In stark, powerful terms, this book offers a unique and in-depth critique of development economics, the political economy dynamics of global foreign aid and health institutions, and how these seemingly abstract factors play out in the real world – from the highest levels of global institutions to African finance and health ministries to rural health outposts in the countryside of developing nations, and back again.

It argues that HIV/AIDS activists and global public health advocates should see health financing within the broader view of development economics, and should examine the efficacy of the current “development model” supported and reinforced by bilateral and multilateral aid donors. Aid advocates have placed an overemphasis on external factors (more ODA, more debt cancellation, more trade access into Northern markets, more FDI, etc) to the neglect of issues related to domestic resources mobilization and development economics.

The book calls on health advocates to work more with economists and others to reconsider the underlying precepts and micro-foundations of neoclassical economic theory, particularly monetarism, and examine their efficacy in light of the documented development outcomes and indicators of recent decades. The book argues the dominant strain of neoliberal policies, which provide the basis for the current development model, constantly prioritizes short-term stability of financial variables (inflation, deficit levels, foreign exchange reserves, etc) to the subordination and neglect of real sector variables such as economic growth rates, employment levels or levels of public spending and investment.
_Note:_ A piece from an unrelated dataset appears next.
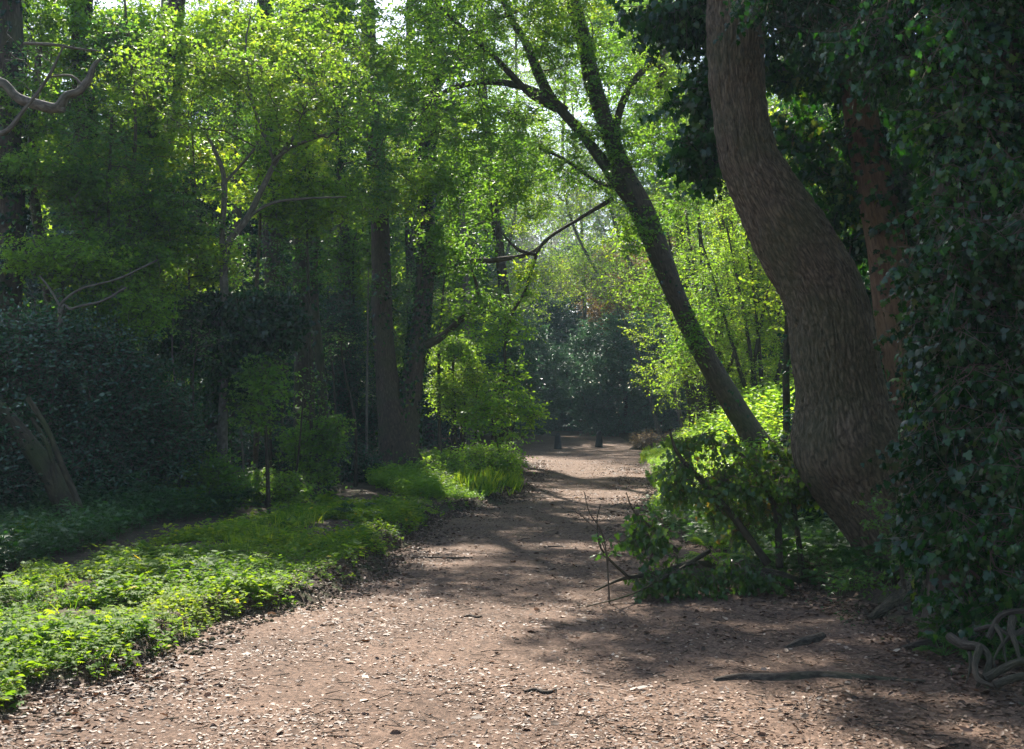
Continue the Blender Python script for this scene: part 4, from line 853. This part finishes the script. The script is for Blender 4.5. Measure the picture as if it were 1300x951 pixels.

While this emphasis has succeeded in achieving “macroeconomic stability” in countries, it has also come at the price of insufficient growth, high unemployment and underemployment, chronically insufficient health spending and public investment in the underlying health system infrastructure, and has not resulted in successful economic development.

The current development model has led to unnecessarily worse health outcomes than otherwise could be the case under alternative macroeconomic policy approaches that could enable higher levels of public spending and investment. The book calls on HIV/AIDS activists and global public health advocates to work with economists and others to re-open the debate amongst the broader development community to reconsider more broadly the failures of the current development model and to re-establish what ought to be the benchmarks for successful economic development and development models for donor aid.